**GIVEN PROBLEM:** Restate exactly the lines of the entries below, beginning with the first and ending with the line that holds "above the floor". Pictures are not copied.

**RECORD SET:**
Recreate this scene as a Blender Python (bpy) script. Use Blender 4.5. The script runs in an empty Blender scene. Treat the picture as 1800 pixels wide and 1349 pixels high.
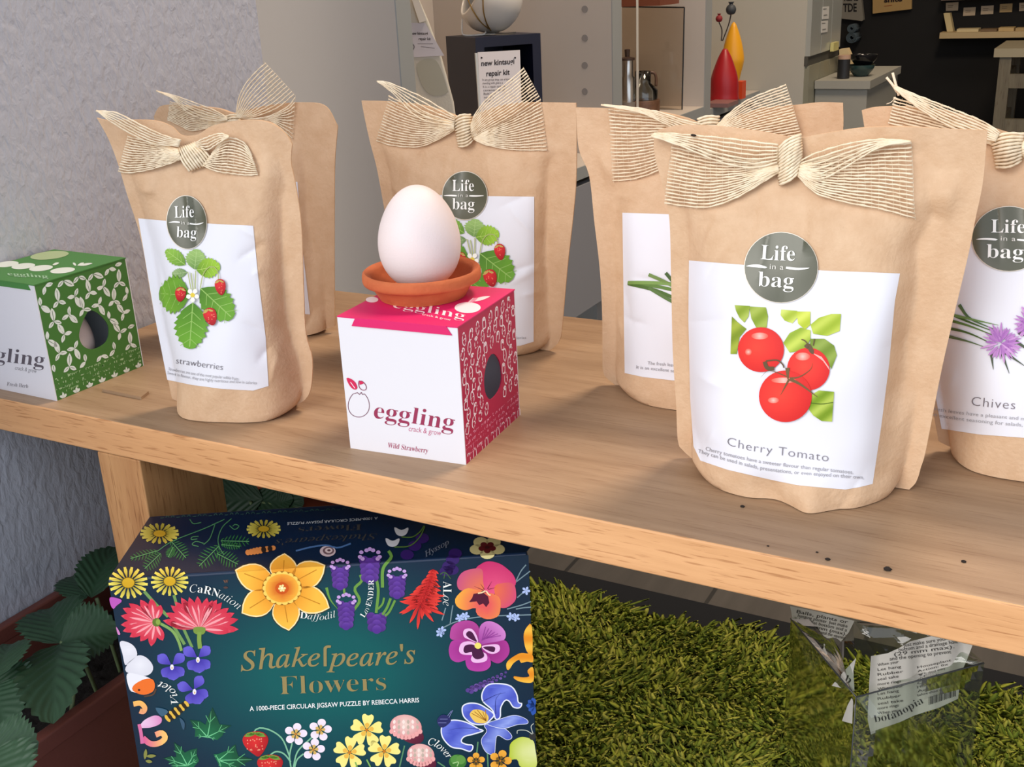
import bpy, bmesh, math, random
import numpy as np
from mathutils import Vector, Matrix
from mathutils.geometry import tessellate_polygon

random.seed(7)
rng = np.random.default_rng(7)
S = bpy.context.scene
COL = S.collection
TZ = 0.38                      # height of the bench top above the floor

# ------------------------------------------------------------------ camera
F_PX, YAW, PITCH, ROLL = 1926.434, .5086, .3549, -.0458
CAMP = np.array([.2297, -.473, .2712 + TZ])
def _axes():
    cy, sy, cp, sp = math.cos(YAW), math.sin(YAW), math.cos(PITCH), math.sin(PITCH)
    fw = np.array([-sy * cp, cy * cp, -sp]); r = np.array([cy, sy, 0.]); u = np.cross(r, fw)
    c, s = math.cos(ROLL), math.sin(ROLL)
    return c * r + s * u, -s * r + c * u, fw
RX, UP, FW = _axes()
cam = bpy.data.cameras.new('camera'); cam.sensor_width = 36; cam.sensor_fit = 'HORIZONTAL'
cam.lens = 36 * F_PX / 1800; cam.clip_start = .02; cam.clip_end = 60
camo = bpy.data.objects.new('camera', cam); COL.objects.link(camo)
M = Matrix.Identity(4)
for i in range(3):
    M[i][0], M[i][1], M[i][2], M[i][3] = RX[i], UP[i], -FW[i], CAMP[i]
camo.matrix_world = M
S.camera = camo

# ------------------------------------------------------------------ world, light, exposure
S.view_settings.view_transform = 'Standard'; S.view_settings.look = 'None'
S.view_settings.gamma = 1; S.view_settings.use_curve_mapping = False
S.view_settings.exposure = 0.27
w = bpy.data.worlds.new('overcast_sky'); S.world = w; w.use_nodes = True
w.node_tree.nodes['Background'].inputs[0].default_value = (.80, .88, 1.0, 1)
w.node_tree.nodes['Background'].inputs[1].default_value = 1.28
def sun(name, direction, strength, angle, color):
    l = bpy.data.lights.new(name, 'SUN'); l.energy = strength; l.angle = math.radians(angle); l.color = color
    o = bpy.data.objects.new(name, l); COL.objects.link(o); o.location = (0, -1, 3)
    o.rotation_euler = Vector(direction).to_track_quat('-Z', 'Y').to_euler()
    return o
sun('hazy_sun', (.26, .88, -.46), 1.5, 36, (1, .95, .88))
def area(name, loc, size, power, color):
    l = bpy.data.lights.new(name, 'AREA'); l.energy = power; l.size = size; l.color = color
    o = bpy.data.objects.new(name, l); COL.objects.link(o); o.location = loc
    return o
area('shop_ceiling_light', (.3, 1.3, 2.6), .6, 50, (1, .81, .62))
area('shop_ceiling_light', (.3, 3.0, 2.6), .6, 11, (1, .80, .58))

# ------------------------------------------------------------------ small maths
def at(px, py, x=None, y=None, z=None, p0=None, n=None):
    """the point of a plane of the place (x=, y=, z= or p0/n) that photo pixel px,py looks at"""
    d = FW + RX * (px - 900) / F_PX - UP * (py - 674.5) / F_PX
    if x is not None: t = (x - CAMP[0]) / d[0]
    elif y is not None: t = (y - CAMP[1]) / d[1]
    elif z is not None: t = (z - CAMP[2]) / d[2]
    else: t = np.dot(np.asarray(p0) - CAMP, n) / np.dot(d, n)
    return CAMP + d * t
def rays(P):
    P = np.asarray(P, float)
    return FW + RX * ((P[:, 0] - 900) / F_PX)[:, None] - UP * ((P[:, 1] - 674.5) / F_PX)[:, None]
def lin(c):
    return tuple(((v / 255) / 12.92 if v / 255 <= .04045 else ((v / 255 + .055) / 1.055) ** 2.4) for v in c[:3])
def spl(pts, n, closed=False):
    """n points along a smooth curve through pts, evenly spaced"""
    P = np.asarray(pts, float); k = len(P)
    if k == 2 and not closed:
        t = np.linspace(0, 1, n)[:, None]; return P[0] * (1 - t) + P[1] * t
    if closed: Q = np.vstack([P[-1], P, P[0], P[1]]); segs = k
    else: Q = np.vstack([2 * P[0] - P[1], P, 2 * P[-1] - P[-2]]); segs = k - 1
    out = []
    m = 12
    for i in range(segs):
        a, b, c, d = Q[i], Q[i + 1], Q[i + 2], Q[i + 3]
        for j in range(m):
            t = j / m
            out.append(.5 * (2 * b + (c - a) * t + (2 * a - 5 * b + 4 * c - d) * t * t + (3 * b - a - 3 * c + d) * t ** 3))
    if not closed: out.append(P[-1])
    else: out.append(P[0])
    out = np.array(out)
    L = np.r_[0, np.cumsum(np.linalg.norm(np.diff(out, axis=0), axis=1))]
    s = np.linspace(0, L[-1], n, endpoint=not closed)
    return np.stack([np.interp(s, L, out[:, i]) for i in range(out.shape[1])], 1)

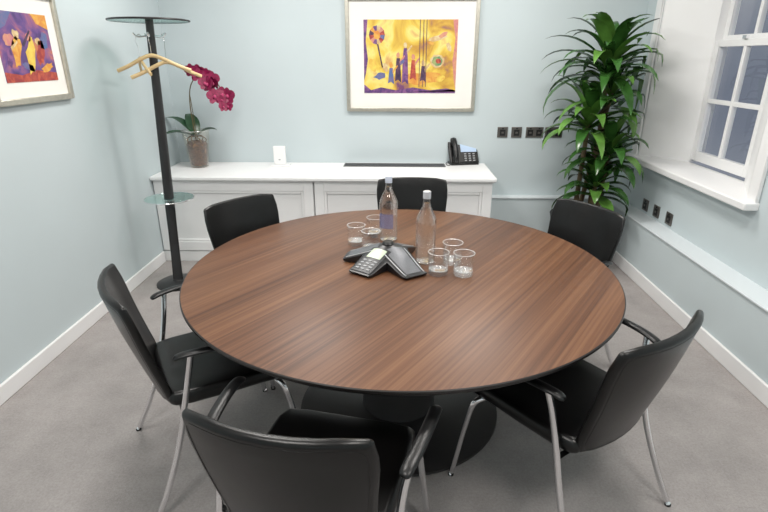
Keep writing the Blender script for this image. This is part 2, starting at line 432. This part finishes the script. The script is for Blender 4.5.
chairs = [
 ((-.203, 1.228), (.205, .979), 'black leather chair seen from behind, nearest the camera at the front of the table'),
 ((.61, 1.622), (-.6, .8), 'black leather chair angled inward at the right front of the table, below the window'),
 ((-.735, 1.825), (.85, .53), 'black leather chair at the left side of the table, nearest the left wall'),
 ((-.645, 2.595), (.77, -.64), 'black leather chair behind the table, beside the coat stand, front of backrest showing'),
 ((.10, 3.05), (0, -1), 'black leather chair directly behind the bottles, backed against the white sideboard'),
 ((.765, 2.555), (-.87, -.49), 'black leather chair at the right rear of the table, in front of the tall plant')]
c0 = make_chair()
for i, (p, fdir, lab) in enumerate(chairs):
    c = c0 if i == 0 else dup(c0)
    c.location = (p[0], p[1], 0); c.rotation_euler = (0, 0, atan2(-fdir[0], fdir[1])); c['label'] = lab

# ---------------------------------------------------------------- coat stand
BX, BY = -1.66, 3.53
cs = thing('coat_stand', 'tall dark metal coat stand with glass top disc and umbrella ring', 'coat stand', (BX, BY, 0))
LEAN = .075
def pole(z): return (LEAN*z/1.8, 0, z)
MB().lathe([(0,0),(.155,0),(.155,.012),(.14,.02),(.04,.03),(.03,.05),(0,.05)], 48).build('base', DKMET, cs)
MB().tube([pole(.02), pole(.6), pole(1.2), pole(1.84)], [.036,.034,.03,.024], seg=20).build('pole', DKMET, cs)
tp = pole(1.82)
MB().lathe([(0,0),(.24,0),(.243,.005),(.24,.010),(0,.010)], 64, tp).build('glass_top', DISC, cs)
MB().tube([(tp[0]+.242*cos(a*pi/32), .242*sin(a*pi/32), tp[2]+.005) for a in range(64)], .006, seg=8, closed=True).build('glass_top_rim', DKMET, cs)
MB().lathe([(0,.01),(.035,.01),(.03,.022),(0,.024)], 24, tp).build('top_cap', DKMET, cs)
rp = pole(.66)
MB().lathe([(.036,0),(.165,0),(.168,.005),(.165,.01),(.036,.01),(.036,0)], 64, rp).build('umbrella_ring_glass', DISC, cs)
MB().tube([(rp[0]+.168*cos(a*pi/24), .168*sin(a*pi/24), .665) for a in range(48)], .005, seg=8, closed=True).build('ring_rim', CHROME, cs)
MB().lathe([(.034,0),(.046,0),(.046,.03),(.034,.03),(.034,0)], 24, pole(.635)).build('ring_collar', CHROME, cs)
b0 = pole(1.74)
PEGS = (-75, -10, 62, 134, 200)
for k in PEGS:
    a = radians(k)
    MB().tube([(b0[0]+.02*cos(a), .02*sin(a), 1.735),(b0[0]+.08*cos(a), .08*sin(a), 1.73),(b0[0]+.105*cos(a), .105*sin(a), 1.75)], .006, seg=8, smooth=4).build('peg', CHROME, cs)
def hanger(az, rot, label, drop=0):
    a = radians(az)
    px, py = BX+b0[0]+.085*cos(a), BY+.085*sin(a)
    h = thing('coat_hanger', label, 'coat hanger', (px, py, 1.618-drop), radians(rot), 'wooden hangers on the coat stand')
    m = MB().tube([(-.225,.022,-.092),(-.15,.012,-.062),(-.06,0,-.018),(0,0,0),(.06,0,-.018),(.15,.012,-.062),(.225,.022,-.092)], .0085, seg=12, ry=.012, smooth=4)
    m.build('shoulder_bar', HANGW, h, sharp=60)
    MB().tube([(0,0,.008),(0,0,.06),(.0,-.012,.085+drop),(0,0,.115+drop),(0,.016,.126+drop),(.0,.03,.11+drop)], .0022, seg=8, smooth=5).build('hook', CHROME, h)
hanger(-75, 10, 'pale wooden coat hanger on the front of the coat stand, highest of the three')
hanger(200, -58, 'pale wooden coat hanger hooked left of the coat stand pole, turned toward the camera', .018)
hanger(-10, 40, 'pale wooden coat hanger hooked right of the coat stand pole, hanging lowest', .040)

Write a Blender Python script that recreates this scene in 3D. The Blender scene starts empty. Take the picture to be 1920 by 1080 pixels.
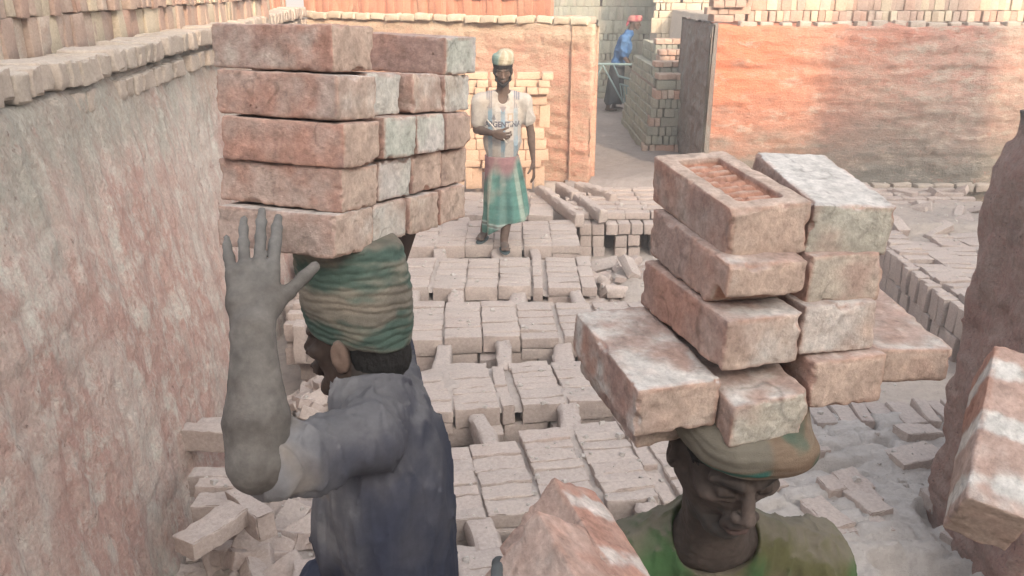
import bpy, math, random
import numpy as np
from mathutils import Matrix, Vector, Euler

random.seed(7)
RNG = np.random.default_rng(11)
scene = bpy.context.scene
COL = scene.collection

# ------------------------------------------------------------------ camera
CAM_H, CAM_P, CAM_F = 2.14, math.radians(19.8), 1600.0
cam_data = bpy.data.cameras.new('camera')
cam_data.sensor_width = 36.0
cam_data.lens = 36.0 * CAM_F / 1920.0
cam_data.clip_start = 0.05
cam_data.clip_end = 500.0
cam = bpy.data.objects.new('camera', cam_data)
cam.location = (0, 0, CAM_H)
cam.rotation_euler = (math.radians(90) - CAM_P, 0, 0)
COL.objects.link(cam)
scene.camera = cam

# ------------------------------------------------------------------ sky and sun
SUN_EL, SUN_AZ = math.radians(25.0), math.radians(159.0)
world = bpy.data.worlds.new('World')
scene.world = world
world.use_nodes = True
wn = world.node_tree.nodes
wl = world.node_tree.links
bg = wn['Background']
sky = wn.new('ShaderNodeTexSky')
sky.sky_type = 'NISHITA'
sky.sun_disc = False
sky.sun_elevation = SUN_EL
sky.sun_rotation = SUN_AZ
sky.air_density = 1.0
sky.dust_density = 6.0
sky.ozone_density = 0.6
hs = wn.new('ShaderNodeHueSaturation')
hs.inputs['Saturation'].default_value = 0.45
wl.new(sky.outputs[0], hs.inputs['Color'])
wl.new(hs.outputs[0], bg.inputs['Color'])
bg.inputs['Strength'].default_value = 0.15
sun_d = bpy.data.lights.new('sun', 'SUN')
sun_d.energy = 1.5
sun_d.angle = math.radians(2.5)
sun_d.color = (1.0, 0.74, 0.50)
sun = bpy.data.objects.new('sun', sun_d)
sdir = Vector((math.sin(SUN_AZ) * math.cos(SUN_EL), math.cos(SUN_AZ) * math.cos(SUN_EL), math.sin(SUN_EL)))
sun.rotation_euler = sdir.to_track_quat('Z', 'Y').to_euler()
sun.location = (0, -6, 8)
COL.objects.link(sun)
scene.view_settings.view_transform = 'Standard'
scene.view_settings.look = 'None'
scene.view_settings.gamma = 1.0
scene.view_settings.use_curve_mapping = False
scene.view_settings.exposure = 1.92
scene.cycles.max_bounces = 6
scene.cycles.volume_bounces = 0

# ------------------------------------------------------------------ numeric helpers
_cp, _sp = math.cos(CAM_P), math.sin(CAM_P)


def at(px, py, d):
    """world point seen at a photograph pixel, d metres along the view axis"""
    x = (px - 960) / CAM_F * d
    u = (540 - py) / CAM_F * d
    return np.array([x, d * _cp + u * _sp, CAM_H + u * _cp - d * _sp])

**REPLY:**
Recreate this scene as a Blender Python (bpy) script. Use Blender 4.5. The script runs in an empty Blender scene. Treat the picture as 1800 pixels wide and 1349 pixels high.
import bpy, bmesh, math, random
import numpy as np
from mathutils import Vector, Matrix
from mathutils.geometry import tessellate_polygon

random.seed(7)
rng = np.random.default_rng(7)
S = bpy.context.scene
COL = S.collection
TZ = 0.38                      # height of the bench top above the floor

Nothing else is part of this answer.